Но подлинным секретом успеха поделился годы спустя могучий старик Фрид: «Нас с Дунским, — сказал он, — всегда отличало чисто голливудское презрение к исторической правде». Под этими словами мог бы легко подписаться бывший и будущий заслуженный деятель искусств двух республик, создатель национальной российской киноакадемии, депутат демократической фракции и инструктор ЦК Азербайджанского комсомола, шоумен, фантаст и кандидат психиатрических наук Ю. С. Гусман, да не иссякнет его мускатная фантазия во веки веков.

«Остановился поезд»

1982, «Мосфильм». Реж. Вадим Абдрашитов. В ролях Олег Борисов (Ермаков), Анатолий Солоницын (Малинин), Михаил Глузский (Пантелеев), Николай Скоробогатов (начальникдепо Голованов). Прокат 6,2 млн человек.


В 82-м году в России разболталось все. Не было уже мочи скрывать аварии на транспорте и потихоньку рассыпающегося генсека, все больший процент сидельцев составляли чеховские злоумышленники — кто гайку не там отвернул, кто на технику безопасности плюнул, а кто напился за рулем ответственного транспортного средства. Чтобы не сажать полстраны, воров переквалифицировали в «несуны» и стали бороться административными мерами — над этим уже громко вслух потешался Жванецкий. Страна медленно сползала в XIX век — с нижними чинами, уверенными, что «с нами построже надо, а то мы ого», и белой костью, спорящей промеж себя — надо али не надо; все-таки строгостей за 60 лет уже перекушали. Власть уходила к стрелочникам — никогда ни в чем не виноватым.

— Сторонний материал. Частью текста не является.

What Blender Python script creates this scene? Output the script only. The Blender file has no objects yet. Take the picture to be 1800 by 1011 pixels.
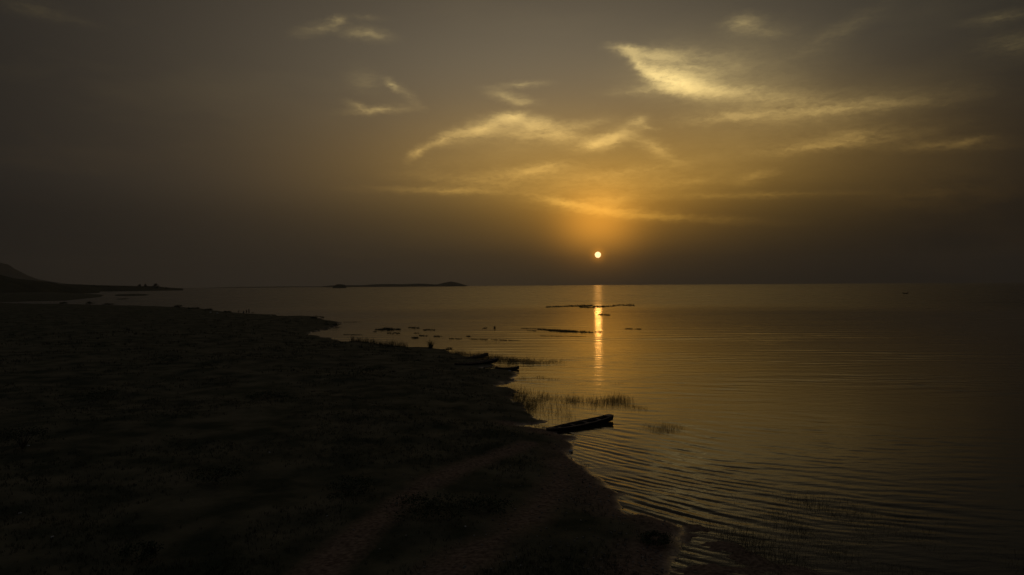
import bpy, bmesh, math, random
import numpy as np
from mathutils import Vector, Matrix

random.seed(7)
RNG = np.random.default_rng(11)
scene = bpy.context.scene
COL = scene.collection

# ------------------------------------------------------------------ camera
EYE = 12.0                       # a small drone, 12 m above the lake
FPX = 1285.0                     # focal length in photo pixels (1800 px wide)
PITCH, ROLL = math.radians(-0.218), math.radians(-0.37)
fwd = Vector((0, math.cos(PITCH), math.sin(PITCH)))
right0 = Vector((1, 0, 0))
up0 = right0.cross(fwd)
rgt = right0 * math.cos(ROLL) + up0 * math.sin(ROLL)
upv = rgt.cross(fwd)
cam_d = bpy.data.cameras.new('camera')
cam = bpy.data.objects.new('camera', cam_d)
COL.objects.link(cam)
cam_d.sensor_width = 36.0
cam_d.lens = 36.0 * FPX / 1800.0
cam_d.clip_start = 0.5
cam_d.clip_end = 60000
cam.matrix_world = Matrix(((rgt.x, upv.x, -fwd.x, 0), (rgt.y, upv.y, -fwd.y, 0),
                           (rgt.z, upv.z, -fwd.z, EYE), (0, 0, 0, 1)))
scene.camera = cam

def ray(px, py):
    return (fwd + rgt * ((px - 900) / FPX) - upv * ((py - 505.5) / FPX)).normalized()
def azel(px, py):
    d = ray(px, py)
    return math.degrees(math.atan2(d.x, d.y)), math.degrees(math.asin(d.z))
def gp(px, py, z=0.0):
    """surveyed ground point: where the sight line meets height z"""
    d = ray(px, py)
    t = (z - EYE) / min(d.z, -1e-4)
    return (d.x * t, d.y * t)

SUN_AZ, SUN_EL = azel(1051, 448)

# ------------------------------------------------------------------ render / view
scene.render.engine = 'CYCLES'
scene.view_settings.view_transform = 'Standard'
scene.view_settings.look = 'None'
scene.view_settings.exposure = 0.0
scene.view_settings.gamma = 1.0
scene.view_settings.use_curve_mapping = False
cy = scene.cycles
cy.use_denoising = True
cy.max_bounces = 3
cy.diffuse_bounces = 1
cy.glossy_bounces = 2
cy.transmission_bounces = 2
cy.volume_bounces = 0
cy.transparent_max_bounces = 6
cy.sample_clamp_indirect = 4.0
cy.sample_clamp_direct = 0.0

# ------------------------------------------------------------------ world
world = bpy.data.worlds.new('World')
scene.world = world
world.use_nodes = True
WT = world.node_tree
WT.nodes.clear()
def wn(t, **kw):
    n = WT.nodes.new(t)
    for k, v in kw.items():
        setattr(n, k, v)
    return n
def wset(sock, v):
    if isinstance(v, bpy.types.NodeSocket):
        WT.links.new(v, sock)
    else:
        sock.default_value = v
def wm(op, a, b=0.0, c=None):
    n = wn('ShaderNodeMath', operation=op)
    wset(n.inputs[0], a); wset(n.inputs[1], b)
    if c is not None: wset(n.inputs[2], c)
    return n.outputs[0]
def wscale(vec, s):
    n = wn('ShaderNodeVectorMath', operation='SCALE')
    wset(n.inputs[0], vec); wset(n.inputs['Scale'], s)
    return n.outputs[0]
def wadd(a, b):
    n = wn('ShaderNodeVectorMath', operation='ADD')
    wset(n.inputs[0], a); wset(n.inputs[1], b)
    return n.outputs[0]

tc = wn('ShaderNodeTexCoord')
sep = wn('ShaderNodeSeparateXYZ')
WT.links.new(tc.outputs['Generated'], sep.inputs[0])
DX, DY, DZ = sep.outputs
AZ = wm('MULTIPLY', wm('ARCTAN2', DX, DY), 180 / math.pi)
EL = wm('MULTIPLY', wm('ARCSINE', DZ), 180 / math.pi)
EL = wm('MAXIMUM', EL, 0.0)
DAZ = wm('SUBTRACT', AZ, SUN_AZ)

def gauss(a0, w, e0, h):
    a = wm('DIVIDE', wm('SUBTRACT', DAZ, a0), w)
    e = wm('DIVIDE', wm('SUBTRACT', EL, e0), h)
    s = wm('MULTIPLY_ADD', a, a, wm('MULTIPLY', e, e))
    return wm('POWER', math.e, wm('MULTIPLY', s, -1.0))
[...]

Только тем и можно было объяснить странный успех производственного фильма Вадима Абдрашитова и Александра Миндадзе «Остановился поезд» — из тех, которые, чтоб не назвать «унылыми», зовут «проблемными».

То не век Просвещения, не космический год — то два барина в кибитках завернули в железнодорожную слободу, стали на постоялом дворе да ведут неспешные беседы перед сном о государственном устройстве да производственных отношениях. Один барин — прогрессист и народолюб, денди — с утра в кожаном пиджаке и джинсовой рубашке, приехал писать в областную газету о подвиге машиниста, погибшего на посту в столкновении с неуправляемыми платформами. Второй — по сыскному ведомству, желчный и въедливый, с вицмундиром в багаже, приехал сажать тех, из-за кого погиб машинист. Сажать, сажать, что еще с ними делать, в бочке солить, что ли. Обоих в слободе побаиваются: «эта птица может больно клюнуть». И разговоры у них — как в дальнем гарнизоне с лучиной промеж давешними одноклассниками:


— Нормальные люди, каких миллионы — они работают, как умеют, они работали так всю жизнь — их по-другому не научили! Тебе их не жалко?

— Каждого в отдельности — да, жалко, но когда я вижу последствия того, что кто-то не пришел, кто-то напился, кто-то опоздал, кто-то поставил один башмак вместо двух или ехал с превышением скорости! Живем среди разгильдяйства! Надо что-то делать!